EU Migration Commissioner Dimitris Avramopoulos is to visit Greece and Turkey this week with the interior ministers of Germany and France to discuss the crisis.
– Transfers to mainland –
Moria camp has become like a small town, with UN refugee agency tents for around 8,000 people sprawling into the olive fields of the nearby village. Others are housed in containers.
A plane helped extinguish Sunday’s blaze, which reportedly started in a mobile vendor’s stall. But police later fired tear gas to control an angry crowd that accused authorities of taking too long to respond to the incident.
Calm had returned to the camp by Monday but the UN and residents said there was still a strong police presence.
Greece hosts some 70,000 mostly Syrian refugees and migrants who have fled their homes since 2015, crossing over from neighbouring Turkey.
Around 10,000 people had landed on Lesbos in the past three months alone, according to the Greek government.
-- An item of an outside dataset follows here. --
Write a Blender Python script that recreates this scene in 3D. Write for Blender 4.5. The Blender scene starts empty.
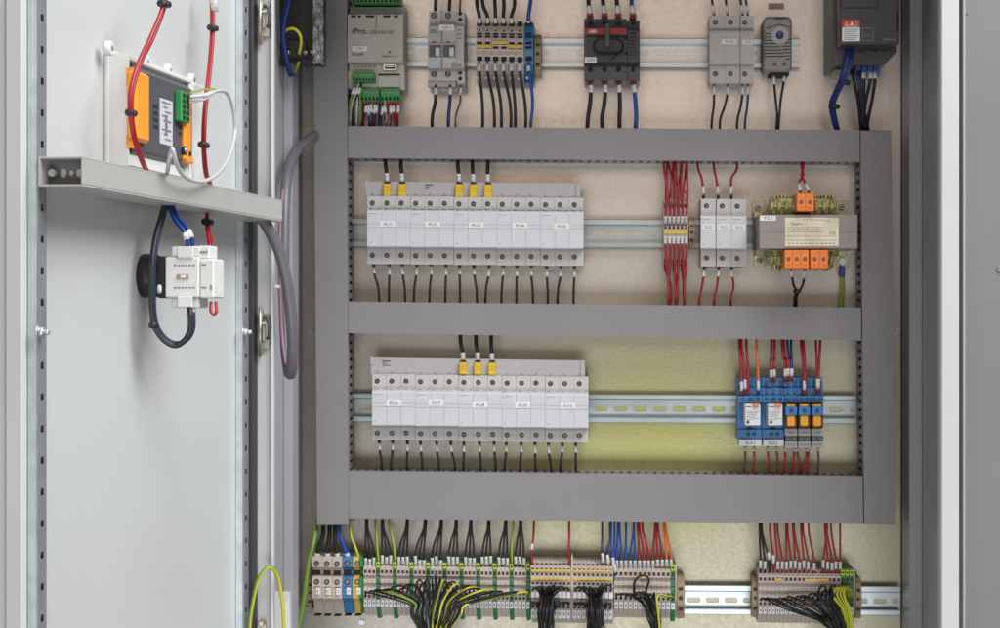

“We’re in a different context compared to 2015… But this is by far the worst period we’ve been experiencing since the EU-Turkey deal was struck,” Deputy Minister of Citizen Protection Lefteris Economou told reporters on Monday.
“We are trying to gradually transfer the migrants to empty the Moria camp,” Economou said.
Some 2,510 migrants have been transferred from the Greek islands to the mainland between September 2 and 15, UN figures show.
But Oxfam said there were still more than 26,200 migrants spread across the Aegean island camps.